NO MATTER how big a cheque may be waved in front of Chris Eubank, it is virtually certain to be six and out for Britain's most controversial lord of the ring.

After another half a dozen fights to complete his exhausting commitment to Sky Television, Eubank intends to be on his bike - or Harley Davidson in his case - and to enjoy his millions.

Not even the crown jewels would persuade him into a unification match against the International Boxing Federation champion, James Toney, Eubank insisted as he sweated off the pounds to make the 12-stone limit for Saturday's World Boxing Organisation super-middleweight defence against Minnesota's Dan Schommer at the Sun City Superbowl in South Africa.

It has been chronicled on many occasions that Eubank will head off for less physically demanding pastures once the adequate amount of noughts have piled their way into his bank account.

With Sky's deal worth pounds 10m, it is not suprising that retirement beckons afterwards - and he hopes to go out with one final blast at Nigel Benn in mid-summer.

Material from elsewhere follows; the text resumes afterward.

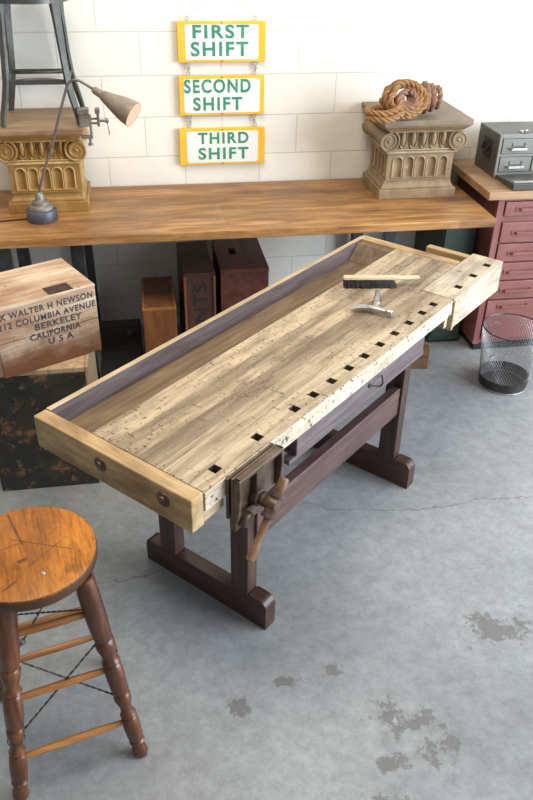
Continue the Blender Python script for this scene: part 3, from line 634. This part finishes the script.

Eubank, 28, is now focused on noughts of a different variety - to be 'one in one billion people, not one in one million, to completely buck the system'.

He proclaimed: 'There are many, many millions of people who never have the chance to do that, to walk away with the right money in the back pocket. I've got the opportunity to be that one in a billion.

'I haven't bucked the system yet, but hopefully I will and I'll have the opportunity to walk away. As they say, it's never over until the fat lady sings. But if I keep winning under this Sky deal, I will have enough money and I will quit.

'At the end of these six fights, I intend to leave this game with my face intact. I want to be clever. I'm speaking loud about this now, making it public, because I want to force myself into retiring, make myself get out.

'The goal has been money. I've got to 41 fights unbeaten, although I've won some of those fights by the plaque on my teeth. The reason I've been lucky is that I've been good-natured, I don't behave wrongly, I do right by people, by teaching people.'

Television contracts and politics will always threaten to knock out Eubank-Benn Mark III, with the World Boxing Council champion Benn committed to ITV and Eubank the exclusive property of Sky. 'Nigel Benn is my aim, and why couldn't it happen in June?' Eubank said.

Benn would be a memorable way to bring down the curtain. Being locked in overdrive, Eubank could have completed seven of his contracted eight Sky bouts by the spring. Schommer, 34, is the third of those opponents with York's Henry Wharton already under contract to be No 4 at Manchester's G-Mex Centre on 10 December.